On last Friendship Day, I found myself drawn back to the quiet depths of Haruki Murakami’s words. As a long-time admirer of his works, reading Colorless Tsukuru Tazaki and His Years of Pilgrimage felt less like picking up a novel and more like embarking on a meditative journey.
The story follows Tsukuru Tazaki, a man haunted by the sudden and unexplained loss of four of his closest friends during his youth. Years later, unable to escape the shadow of this absence, he sets out to uncover the truth. In his search, he does not simply revisit old friendships; he wrestles with memory, loneliness, and the haunting question of whether our recollections of love and connection are ever truly faithful to reality.

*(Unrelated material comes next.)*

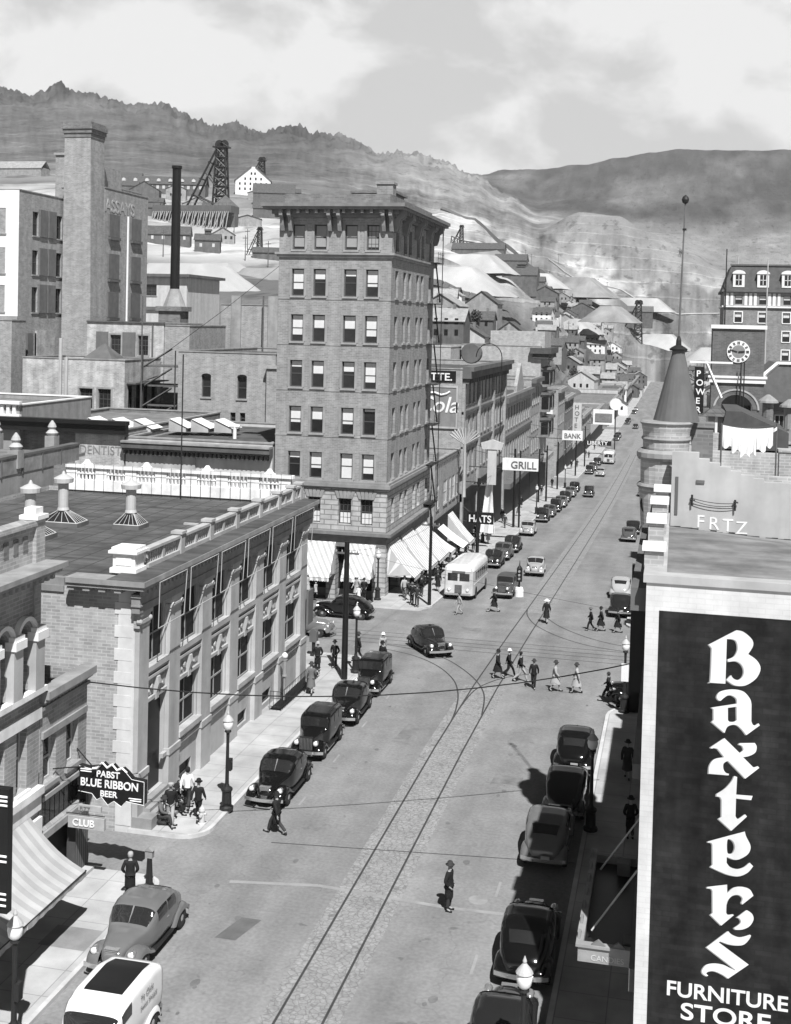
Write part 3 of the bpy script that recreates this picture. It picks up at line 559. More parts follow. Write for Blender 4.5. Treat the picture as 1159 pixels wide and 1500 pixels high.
# ------------------------------------------------------------------ the tall brick office tower on the far corner
def tower():
    X0, X1, Y0, Y1 = -33.2, -23.4, 99.4, 117.4; zg = -2.0
    SC_ = [(-32.02, -30.95), (-30.12, -29.04), (-27.45, -26.36), (-25.56, -24.5)]
    EC = [(100.9, 102.1), (104.0, 105.2), (106.0, 107.2), (109.4, 110.6), (111.4, 112.6), (115.0, 116.0)]
    Z = [(27.19, 29.3), (23.3, 25.58), (19.45, 21.72), (15.6, 17.86), (11.75, 13.98), (7.95, 10.14)]
    holesS = []; holesE = []
    pat = [(.45, .45, .45, .45), (.5, .5, .45, .55), (.5, .5, .5, .5), (.45, .7, .25, .5), (.6, .5, .45, .3), (.45, .45, .8, .8)]
    for i, (a, b) in enumerate(Z):
        for j, (u, v) in enumerate(SC_):
            kw = dict(blind=pat[i][j] + (.13, -.15, 0, .25, -.2, .2, 0)[(i * 5 + j * 3) % 7], surround=M_stoned)
            if i == 0: kw = dict(blind=.9, bm=M_blindg, surround=M_stoned, style='bars' if j == 3 else 'sash')
            holesS.append((u, a, v, b, kw))
        for j, (u, v) in enumerate(EC): holesE.append((u, a, v, b, dict(blind=(.45, .6, None)[(i + j) % 3])))
    r = building('office_tower', 'tall narrow eight storey brick office tower on the far street corner', X0, X1, Y0, Y1, 7.45, 31.0, M_brick, M_roof,
                 dict(S=holesS, E=holesE), par=.6, wkw=dict(dep=.3))
    # rusticated storey and shop storey
    z7 = [(4.2, 6.36)]
    hs = rows(SC_, z7, blind=.0, surround=None); mb = MB()
    wallface(mb, 'S', Y0 - .12, X0 - .12, X1 + .12, 3.6, 7.45, [h[:4] for h in hs], .34)
    he = rows(EC, z7); wallface(mb, 'E', X1 + .12, Y0 - .12, Y1, 3.6, 7.45, [h[:4] for h in he], .34)
    mb.build('rusticated_wall', M_rust, r)
    for j, h in enumerate(hs):
        f = window(r, 'S', Y0 - .12, h, style='bars', dep=.34, sill=False)
        link('blind', wmesh(('lowblind', round(h[2] - h[0], 2)), lambda: MB().box(.1, .28, .08, h[2] - h[0] - .1, .3, .95).mesh('blind', M_blind)), f)
    for h in he: window(r, 'E', X1 + .12, h, style='sash', dep=.34, sill=False)
    for (u, v) in SC_:
        vs = MB()                                              # flat arches of radiating stones
        c = (u + v) / 2
        for k in range(-2, 3):
            vs.prism([(c + k * .27 - .12, 6.38), (c + k * .27 + .12, 6.38), (c + k * .38 + .16, 7.15 - abs(k) * .05), (c + k * .38 - .16, 7.15 - abs(k) * .05)], Y0 - .2, Y0 - .1)
        vs.build('voussoir', M_stoned, r)
    b = MB()
    ledge(b, X0, X1, Y0, Y1, 7.32, 7.62, .42); ledge(b, X0, X1, Y0, Y1, 7.62, 7.8, .3); ledge(b, X0, X1, Y0, Y1, 7.2, 7.32, .28)
    b.build('string_course', mat('tower_stone', .22, var=.15), r)
    b = MB(); ledge(b, X0, X1, Y0, Y1, 26.55, 26.78, .16); ledge(b, X0, X1, Y0, Y1, 26.78, 26.95, .3)
    for k in range(1, 6): ledge(b, X0, X1, Y0, Y1, Z[k][0] - .3, Z[k][0] - .2, .035)
    b.build('belt_course', M_stoned, r)
    b = MB(); ledge(b, X0, X1, Y0, Y1, 3.1, 3.35, .3); ledge(b, X0, X1, Y0, Y1, 3.35, 3.62, .6); ledge(b, X0, X1, Y0, Y1, 2.3, 3.1, .14)
    b.build('shop_cornice', mat('tower_cornice_low', .17, var=.2), r)
    # deep bracketed cornice
    c = MB(); pr = 1.15
    ledge(c, X0, X1, Y0, Y1, 29.9, 30.15, .35); ledge(c, X0, X1, Y0, Y1, 30.15, 30.5, .55); ledge(c, X0, X1, Y0, Y1, 30.5, 30.72, pr)
    ledge(c, X0, X1, Y0, Y1, 30.72, 31.02, pr + .15)
    x = X0 + .2
    while x < X1:
        c.box(x, Y0 - 1.0, 30.22, x + .24, Y0 - .3, 30.52); x += .79
    y = Y0 + .3
    while y < Y1: c.box(X1 + .3, y, 30.22, X1 + 1.0, y + .24, 30.52); y += .79
    c.build('cornice', mat('cornice_sheet_metal', .17, var=.2), r)
    bm_ = mat('bracket_paint', .22, var=.2)
    for bx in (-33.0, -32.3, -28.85, -28.0, -24.2, -23.55):
        br = MB(); br.prism([(Y0 - .95, 30.5), (Y0 - .95, 30.0), (Y0 - .6, 29.75), (Y0 - .5, 29.2), (Y0 - .35, 28.75), (Y0 - .02, 28.7), (Y0 - .02, 30.5)], bx, bx + .3, 'yz'); br.build('bracket', bm_, r)
    for by in (99.5, 100.1, 103.3, 103.9, 108.3, 108.9, 113.4, 114.0, 116.9):
        br = MB(); br.prism([(X1 + .95, 30.5), (X1 + .95, 30.0), (X1 + .6, 29.75), (X1 + .5, 29.2), (X1 + .35, 28.75), (X1 + .02, 28.7), (X1 + .02, 30.5)], by, by + .3, 'xz'); br.build('bracket', bm_, r)
    pp = MB(); pp.box(X0 + .3, Y0 + .3, 31.02, X1 - .3, Y0 + .6, 31.9); pp.box(X1 - .6, Y0 + .6, 31.02, X1 - .3, Y1, 31.9); pp.build('parapet', M_brickd, r)
    ph = MB(); ph.box(-27.6, 103, 30.4, -24.2, 107, 32.3); ph.box(-28.0, 102.7, 32.3, -23.9, 107.3, 32.5); ph.build('penthouse', M_brickd, r)
    ch = MB(); ch.box(-25.3, 101.4, 30.4, -23.9, 102.6, 32.9); ch.box(-25.4, 101.3, 32.9, -23.8, 102.7, 33.1); ch.build('chimney', M_brick, r)
    # ground storey: corner pier, piers, shop glass
    for a, b_ in ((-24.4, -23.25), (-28.4, -27.6), (-33.3, -32.6)): MB().box(a, Y0 - .15, zg - .3, b_, Y0 + 1.0, 2.3).build('pier', M_rust, r)
    for a, b_ in ((104.2, 104.9), (109.8, 110.5), (115.6, 116.6)): MB().box(X1 - 1, a, zg - 1, X1 + .15, b_, 2.3).build('pier', M_rust, r)
    s = MB(); s.box(X0, Y0 + .9, zg - .3, X1 - .6, Y0 + 1.0, 2.3); s.box(X1 - .7, Y0 + .9, -3.4, X1 - .6, Y1, 2.3); s.build('shop_window', M_glassd, r)
    s = MB()
    for a in (-31.6, -30.2, -26.6, -25.5): s.box(a, Y0 + .8, zg - .2, a + .1, Y0 + .95, 2.2)
    s.box(X0, Y0 + .78, zg - .2, X1 - .6, Y0 + .96, zg + .5)
    s.build('shop_frame', M_stoned, r)
    # fire escape at the back corner of the street face
    fe = MB()
    for (a, b_) in Z + [(4.2, 6.4)]:
        fe.box(X1 + .02, 114.4, a - .25, X1 + 1.0, 117.2, a - .19)
        for y in (114.4, 115.3, 116.2, 117.2): fe.tube((X1 + 1, y, a - .2), (X1 + 1, y, a + .8), .022, n=4)
        for dz in (.4, .8): fe.tube((X1 + 1, 114.4, a + dz - .2), (X1 + 1, 117.2, a + dz - .2), .02, n=4)
        fe.bar((X1 + .75, 114.6, a - .25), (X1 + .75, 117.0, a - 3.9), .1)
    fe.tube((X1 + .9, 117.2, 30.3), (X1 + .9, 117.2, 3.0), .04, n=4)
    fe.build('fire_escape', M_iron, r)
    return r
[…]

Murakami’s prose is both delicate and piercing. He has a way of transforming silence into music, of turning the ordinary moments of life into doorways that open onto existential questions. The novel explores friendship not as a sentimental tether, but as something fragile and deeply transformative, capable of shaping identity and leaving behind indelible scars.
What lingers after reading is not just Tsukuru’s story, but our own reflections about the friendships we have lost, outgrown, or quietly carried within us. The book becomes less about solving a mystery and more about standing still in the echo of what once was, asking whether the versions of friendship we hold inside us are real, or simply the stories we needed them to be.
Colorless Tsukuru Tazaki and His Years of Pilgrimage is not a loud novel; it is a quiet companion that whispers of grief, memory, and the fragile beauty of human connection. It left me feeling both heavier and lighter, as only Murakami can.